Tuesday, March 26, 2019

Checklist: pros and cons of using multiple Kubernetes clusters, and how to distribute workloads between them


Here is a list of pros and cons I found for using multiple clusters vs. a single one.

Reasons to have multiple clusters

  • Scalability limits, for example a Kubernetes cluster has a limit of 150,000 pods.

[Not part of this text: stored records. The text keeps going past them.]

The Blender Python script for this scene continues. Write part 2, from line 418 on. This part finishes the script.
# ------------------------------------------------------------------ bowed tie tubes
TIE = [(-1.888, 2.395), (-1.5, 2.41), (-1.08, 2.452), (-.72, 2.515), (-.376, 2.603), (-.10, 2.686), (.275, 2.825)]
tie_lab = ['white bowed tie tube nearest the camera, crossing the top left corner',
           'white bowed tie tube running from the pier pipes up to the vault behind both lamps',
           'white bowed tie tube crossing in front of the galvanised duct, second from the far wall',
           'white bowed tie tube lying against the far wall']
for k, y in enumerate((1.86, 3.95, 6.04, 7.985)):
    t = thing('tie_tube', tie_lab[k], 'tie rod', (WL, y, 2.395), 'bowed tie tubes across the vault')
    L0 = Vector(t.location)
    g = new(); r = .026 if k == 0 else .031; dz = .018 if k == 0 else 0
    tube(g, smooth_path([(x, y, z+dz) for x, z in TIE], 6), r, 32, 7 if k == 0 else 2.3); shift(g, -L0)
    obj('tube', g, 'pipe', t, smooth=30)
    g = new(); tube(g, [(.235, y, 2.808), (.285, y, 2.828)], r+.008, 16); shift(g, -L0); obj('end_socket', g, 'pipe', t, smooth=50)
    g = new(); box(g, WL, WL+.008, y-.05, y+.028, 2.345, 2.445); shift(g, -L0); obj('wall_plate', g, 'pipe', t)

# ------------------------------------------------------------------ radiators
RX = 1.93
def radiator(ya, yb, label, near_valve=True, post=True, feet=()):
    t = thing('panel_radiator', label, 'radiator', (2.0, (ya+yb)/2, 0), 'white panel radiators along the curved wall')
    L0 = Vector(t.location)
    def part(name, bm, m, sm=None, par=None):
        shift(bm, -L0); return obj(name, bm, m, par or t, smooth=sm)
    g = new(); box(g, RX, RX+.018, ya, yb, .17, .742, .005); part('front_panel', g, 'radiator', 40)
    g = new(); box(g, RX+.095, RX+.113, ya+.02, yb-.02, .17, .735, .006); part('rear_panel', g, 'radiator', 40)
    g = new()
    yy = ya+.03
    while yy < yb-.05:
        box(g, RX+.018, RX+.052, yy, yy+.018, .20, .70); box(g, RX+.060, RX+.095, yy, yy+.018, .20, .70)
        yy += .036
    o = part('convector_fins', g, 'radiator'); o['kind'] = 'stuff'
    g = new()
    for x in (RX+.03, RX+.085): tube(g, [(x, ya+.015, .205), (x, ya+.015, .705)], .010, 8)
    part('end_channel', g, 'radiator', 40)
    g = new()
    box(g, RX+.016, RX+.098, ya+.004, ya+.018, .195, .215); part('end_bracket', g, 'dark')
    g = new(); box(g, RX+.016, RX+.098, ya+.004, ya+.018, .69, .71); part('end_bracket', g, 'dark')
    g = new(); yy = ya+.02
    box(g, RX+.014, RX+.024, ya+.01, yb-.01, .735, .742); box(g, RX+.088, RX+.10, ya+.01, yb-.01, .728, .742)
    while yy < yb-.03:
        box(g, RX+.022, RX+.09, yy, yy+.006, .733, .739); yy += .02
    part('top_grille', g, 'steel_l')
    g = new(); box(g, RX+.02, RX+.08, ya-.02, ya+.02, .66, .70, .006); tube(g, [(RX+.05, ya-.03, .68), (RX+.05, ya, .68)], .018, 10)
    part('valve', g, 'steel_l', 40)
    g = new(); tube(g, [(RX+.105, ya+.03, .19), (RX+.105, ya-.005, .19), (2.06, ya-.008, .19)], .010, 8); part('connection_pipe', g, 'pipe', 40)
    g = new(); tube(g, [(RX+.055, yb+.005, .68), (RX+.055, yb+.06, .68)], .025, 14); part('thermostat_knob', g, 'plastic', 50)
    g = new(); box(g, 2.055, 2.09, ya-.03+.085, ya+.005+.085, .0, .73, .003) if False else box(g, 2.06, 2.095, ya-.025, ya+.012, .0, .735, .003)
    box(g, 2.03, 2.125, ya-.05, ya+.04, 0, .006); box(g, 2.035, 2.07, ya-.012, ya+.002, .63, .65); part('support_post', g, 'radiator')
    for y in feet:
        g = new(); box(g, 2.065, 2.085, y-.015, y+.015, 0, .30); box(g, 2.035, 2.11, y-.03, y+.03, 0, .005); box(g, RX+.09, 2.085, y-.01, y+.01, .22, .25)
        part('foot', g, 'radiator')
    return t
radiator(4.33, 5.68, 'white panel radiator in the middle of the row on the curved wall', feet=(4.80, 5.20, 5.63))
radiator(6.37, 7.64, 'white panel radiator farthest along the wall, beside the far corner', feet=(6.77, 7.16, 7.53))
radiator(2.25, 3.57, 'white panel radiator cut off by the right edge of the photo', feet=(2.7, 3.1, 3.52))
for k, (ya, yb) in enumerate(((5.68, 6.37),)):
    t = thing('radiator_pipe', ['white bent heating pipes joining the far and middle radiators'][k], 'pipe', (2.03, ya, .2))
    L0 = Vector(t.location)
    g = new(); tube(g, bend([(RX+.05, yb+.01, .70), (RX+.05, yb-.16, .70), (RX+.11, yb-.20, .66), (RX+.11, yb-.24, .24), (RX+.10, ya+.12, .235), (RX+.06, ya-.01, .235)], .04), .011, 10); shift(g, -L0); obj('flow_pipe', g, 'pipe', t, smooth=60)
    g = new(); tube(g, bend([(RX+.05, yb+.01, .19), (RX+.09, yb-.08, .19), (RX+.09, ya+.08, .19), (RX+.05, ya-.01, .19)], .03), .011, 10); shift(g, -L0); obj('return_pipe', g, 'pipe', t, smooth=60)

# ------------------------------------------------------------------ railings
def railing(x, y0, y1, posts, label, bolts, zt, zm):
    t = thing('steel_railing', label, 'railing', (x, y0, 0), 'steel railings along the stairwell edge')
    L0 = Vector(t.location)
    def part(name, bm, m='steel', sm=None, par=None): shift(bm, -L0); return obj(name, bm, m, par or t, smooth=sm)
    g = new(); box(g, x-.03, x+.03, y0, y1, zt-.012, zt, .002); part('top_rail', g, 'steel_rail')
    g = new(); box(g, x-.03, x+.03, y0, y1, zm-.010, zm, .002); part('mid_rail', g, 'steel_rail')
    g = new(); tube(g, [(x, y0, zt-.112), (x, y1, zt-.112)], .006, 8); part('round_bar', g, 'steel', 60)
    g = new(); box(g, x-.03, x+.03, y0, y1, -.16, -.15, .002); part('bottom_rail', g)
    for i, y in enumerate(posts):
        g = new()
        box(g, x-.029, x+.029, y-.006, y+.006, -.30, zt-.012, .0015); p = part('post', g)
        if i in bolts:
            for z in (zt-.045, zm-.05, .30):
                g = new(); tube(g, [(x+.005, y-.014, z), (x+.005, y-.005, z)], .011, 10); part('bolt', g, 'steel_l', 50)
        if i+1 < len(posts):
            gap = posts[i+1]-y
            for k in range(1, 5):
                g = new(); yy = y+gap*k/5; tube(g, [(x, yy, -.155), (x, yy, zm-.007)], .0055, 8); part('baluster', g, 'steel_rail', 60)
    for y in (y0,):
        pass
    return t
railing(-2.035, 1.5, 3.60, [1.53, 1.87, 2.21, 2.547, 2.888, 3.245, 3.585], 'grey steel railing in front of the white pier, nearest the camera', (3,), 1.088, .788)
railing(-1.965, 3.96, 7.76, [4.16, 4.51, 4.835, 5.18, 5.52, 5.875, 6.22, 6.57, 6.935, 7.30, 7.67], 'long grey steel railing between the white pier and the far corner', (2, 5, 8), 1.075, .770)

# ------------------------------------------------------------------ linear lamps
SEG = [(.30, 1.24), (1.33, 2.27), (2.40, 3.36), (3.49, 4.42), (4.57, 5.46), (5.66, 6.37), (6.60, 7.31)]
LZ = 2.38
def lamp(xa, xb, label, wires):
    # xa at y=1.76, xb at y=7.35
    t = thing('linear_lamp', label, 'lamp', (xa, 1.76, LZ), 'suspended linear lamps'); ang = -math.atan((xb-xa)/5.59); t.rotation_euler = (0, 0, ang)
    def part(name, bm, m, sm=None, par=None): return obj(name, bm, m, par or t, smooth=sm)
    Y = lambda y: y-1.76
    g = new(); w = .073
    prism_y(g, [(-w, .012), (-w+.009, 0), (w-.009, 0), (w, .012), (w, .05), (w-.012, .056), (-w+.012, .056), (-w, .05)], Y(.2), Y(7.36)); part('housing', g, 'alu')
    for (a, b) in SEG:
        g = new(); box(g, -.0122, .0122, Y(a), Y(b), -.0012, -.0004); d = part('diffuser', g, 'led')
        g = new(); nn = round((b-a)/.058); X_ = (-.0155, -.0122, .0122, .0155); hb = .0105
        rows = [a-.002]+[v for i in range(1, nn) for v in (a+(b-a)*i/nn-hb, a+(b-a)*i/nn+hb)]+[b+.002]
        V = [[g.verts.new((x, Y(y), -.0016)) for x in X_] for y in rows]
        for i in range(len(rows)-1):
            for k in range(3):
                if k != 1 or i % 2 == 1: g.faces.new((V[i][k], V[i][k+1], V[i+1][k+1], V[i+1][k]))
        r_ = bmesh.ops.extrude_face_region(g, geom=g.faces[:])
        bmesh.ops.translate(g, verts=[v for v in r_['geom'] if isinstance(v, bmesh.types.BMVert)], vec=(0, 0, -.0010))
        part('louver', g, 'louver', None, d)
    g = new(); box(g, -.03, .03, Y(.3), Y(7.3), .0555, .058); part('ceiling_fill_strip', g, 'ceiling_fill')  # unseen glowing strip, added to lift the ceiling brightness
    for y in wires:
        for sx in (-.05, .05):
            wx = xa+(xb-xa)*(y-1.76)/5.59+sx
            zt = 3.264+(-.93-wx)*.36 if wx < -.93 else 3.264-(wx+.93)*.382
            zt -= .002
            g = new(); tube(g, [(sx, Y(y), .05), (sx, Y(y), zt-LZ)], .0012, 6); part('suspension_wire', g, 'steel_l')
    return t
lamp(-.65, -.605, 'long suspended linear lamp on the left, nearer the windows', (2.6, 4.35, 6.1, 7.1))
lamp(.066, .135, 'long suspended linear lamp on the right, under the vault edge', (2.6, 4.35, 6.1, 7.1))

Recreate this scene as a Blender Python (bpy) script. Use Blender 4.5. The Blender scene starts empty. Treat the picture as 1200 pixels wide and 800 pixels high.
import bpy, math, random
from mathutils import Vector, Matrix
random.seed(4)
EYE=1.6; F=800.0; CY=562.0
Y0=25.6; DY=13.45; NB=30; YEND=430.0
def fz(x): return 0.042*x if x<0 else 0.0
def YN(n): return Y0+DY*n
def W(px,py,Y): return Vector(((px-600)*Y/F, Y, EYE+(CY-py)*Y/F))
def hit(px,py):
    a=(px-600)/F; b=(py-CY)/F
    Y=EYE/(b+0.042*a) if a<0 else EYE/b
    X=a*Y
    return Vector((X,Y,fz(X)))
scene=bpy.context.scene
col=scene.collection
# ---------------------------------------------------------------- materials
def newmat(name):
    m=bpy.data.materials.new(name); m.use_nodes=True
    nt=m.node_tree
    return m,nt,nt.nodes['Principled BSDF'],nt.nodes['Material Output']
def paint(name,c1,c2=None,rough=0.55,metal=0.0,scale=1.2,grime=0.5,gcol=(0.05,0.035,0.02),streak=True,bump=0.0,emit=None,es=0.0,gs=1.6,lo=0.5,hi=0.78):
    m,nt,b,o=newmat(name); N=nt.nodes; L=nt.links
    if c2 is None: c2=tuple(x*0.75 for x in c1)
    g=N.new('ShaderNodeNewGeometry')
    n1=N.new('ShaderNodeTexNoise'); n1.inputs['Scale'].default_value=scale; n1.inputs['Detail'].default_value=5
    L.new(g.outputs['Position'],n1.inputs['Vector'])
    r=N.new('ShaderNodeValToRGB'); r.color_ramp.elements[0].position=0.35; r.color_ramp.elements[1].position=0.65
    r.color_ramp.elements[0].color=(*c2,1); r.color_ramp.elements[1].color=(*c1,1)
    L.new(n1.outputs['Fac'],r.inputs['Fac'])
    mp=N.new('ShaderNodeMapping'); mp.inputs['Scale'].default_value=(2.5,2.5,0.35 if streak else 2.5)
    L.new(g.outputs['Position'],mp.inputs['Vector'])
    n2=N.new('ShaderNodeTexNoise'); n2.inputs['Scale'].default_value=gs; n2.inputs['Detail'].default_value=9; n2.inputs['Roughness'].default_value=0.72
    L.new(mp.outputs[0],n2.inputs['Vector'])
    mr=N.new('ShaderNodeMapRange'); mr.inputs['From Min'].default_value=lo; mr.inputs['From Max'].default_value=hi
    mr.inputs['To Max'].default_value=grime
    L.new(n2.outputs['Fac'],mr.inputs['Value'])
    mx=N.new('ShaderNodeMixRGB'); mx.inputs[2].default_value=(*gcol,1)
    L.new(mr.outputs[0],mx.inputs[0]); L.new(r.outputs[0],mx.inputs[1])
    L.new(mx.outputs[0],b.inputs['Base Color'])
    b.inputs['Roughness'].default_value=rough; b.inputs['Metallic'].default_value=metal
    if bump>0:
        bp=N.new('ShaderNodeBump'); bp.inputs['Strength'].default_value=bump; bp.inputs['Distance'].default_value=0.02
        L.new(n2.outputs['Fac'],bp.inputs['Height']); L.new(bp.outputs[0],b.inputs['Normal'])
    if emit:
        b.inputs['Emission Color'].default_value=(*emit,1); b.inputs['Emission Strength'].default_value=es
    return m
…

An OpenShift cluster has a limit of 10,000 services.
  • Separation of production/development/test
    especially for testing a new version of Kubernetes, of a service mesh, of other cluster software.
  • Compliance
    according to some regulations some applications must run in separate clusters/separate VPNs.
  • Multi-vendor
    to prevent vendor lock-in running clusters of multiple providers.
  • Cloud/on-prem
    to split the load between on-premise services.
  • Regionality for latency
    run clusters in different geographical regions to reduce latency in those regions.
  • Regionality for availability
    run in clusters in different regions/availability zones to reduce damage of a failing datacenter/region.
  • Better isolation for security
  • Isolation for easier billing/resource allocation

Reasons to have a single cluster

  • Reduce setup, maintenance and administration overhead
  • Improve utilization
  • Reduce latency between applications in multiple clusters
  • Cost reduction

How to allocate workloads to clusters

  • Compliance
    some applications must run on separate clusters.
  • Locality for latency
    allocate the applications according to the regions, to reduce latency.
  • Billing/Quotas
    allocate applications together per billing account, to facilitate billing/quota enforcement.
  • Maintainability
    put the applications in the same cluster when it makes sense to perform maintenance of the cluster for all them (upgrading Kubernetes version, etc.).
  • Hardware requirements
    allocate high-performance applications to clusters with hardware for high performance.
  • Dependencies
    reduce the need in intra-cluster service registries by allocating dependent applications together.
  • Identity and Access management
    allocate applications in such a way that in-cluster identity and access management would suffice
  • Monitoring, tracing, logging
    allocate applications to reduce the need for distributed monitoring, tracing, logging.